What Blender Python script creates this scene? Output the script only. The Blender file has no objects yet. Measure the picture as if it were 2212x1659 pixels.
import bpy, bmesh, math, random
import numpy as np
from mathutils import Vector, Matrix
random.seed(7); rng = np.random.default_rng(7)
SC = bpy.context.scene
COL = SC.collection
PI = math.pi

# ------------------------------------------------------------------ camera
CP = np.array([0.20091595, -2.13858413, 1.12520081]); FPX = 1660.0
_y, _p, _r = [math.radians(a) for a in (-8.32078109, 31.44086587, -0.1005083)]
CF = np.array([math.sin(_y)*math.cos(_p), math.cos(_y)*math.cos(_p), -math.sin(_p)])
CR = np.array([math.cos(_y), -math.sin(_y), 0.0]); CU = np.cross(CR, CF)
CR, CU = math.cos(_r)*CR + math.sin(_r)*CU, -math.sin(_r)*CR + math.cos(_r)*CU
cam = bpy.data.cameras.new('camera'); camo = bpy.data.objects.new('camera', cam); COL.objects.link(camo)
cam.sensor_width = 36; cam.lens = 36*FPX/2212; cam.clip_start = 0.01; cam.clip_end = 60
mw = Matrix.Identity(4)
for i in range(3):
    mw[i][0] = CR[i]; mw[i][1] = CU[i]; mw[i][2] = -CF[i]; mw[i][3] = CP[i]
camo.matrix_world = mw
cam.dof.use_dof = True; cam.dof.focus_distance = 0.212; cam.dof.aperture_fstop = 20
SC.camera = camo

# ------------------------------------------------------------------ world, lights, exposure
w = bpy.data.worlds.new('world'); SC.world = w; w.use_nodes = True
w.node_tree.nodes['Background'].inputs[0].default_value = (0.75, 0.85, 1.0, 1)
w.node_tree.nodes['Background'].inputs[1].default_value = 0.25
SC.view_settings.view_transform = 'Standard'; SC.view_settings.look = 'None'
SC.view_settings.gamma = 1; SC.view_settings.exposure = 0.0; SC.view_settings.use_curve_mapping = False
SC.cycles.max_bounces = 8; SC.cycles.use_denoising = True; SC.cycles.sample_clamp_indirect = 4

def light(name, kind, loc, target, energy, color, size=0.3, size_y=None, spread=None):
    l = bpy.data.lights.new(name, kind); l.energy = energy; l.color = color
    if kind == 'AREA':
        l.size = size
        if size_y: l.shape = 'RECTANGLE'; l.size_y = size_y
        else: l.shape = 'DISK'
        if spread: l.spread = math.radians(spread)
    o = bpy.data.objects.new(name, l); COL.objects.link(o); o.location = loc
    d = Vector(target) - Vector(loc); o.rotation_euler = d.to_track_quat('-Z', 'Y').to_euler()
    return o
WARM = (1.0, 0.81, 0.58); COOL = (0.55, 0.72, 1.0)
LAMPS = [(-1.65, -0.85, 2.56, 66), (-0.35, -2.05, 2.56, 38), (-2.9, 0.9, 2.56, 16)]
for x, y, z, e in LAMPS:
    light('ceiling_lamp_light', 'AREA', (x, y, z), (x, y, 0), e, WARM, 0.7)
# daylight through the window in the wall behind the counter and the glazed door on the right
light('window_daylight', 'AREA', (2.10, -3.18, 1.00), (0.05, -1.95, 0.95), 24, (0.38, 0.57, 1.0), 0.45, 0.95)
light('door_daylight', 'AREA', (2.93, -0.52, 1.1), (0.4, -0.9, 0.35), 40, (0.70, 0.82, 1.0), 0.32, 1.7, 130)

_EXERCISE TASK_
Write out, exactly and with nothing else, the lines of the listing above from its first line through the line with "SC.cycles.max_bounces = 8;".

_WORKED ANSWER_
What Blender Python script creates this scene? Output the script only. The Blender file has no objects yet. Measure the picture as if it were 2212x1659 pixels.
import bpy, bmesh, math, random
import numpy as np
from mathutils import Vector, Matrix
random.seed(7); rng = np.random.default_rng(7)
SC = bpy.context.scene
COL = SC.collection
PI = math.pi

# ------------------------------------------------------------------ camera
CP = np.array([0.20091595, -2.13858413, 1.12520081]); FPX = 1660.0
_y, _p, _r = [math.radians(a) for a in (-8.32078109, 31.44086587, -0.1005083)]
CF = np.array([math.sin(_y)*math.cos(_p), math.cos(_y)*math.cos(_p), -math.sin(_p)])
CR = np.array([math.cos(_y), -math.sin(_y), 0.0]); CU = np.cross(CR, CF)
CR, CU = math.cos(_r)*CR + math.sin(_r)*CU, -math.sin(_r)*CR + math.cos(_r)*CU
cam = bpy.data.cameras.new('camera'); camo = bpy.data.objects.new('camera', cam); COL.objects.link(camo)
cam.sensor_width = 36; cam.lens = 36*FPX/2212; cam.clip_start = 0.01; cam.clip_end = 60
mw = Matrix.Identity(4)
for i in range(3):
    mw[i][0] = CR[i]; mw[i][1] = CU[i]; mw[i][2] = -CF[i]; mw[i][3] = CP[i]
camo.matrix_world = mw
cam.dof.use_dof = True; cam.dof.focus_distance = 0.212; cam.dof.aperture_fstop = 20
SC.camera = camo

# ------------------------------------------------------------------ world, lights, exposure
w = bpy.data.worlds.new('world'); SC.world = w; w.use_nodes = True
w.node_tree.nodes['Background'].inputs[0].default_value = (0.75, 0.85, 1.0, 1)
w.node_tree.nodes['Background'].inputs[1].default_value = 0.25
SC.view_settings.view_transform = 'Standard'; SC.view_settings.look = 'None'
SC.view_settings.gamma = 1; SC.view_settings.exposure = 0.0; SC.view_settings.use_curve_mapping = False
SC.cycles.max_bounces = 8; SC.cycles.use_denoising = True; SC.cycles.sample_clamp_indirect = 4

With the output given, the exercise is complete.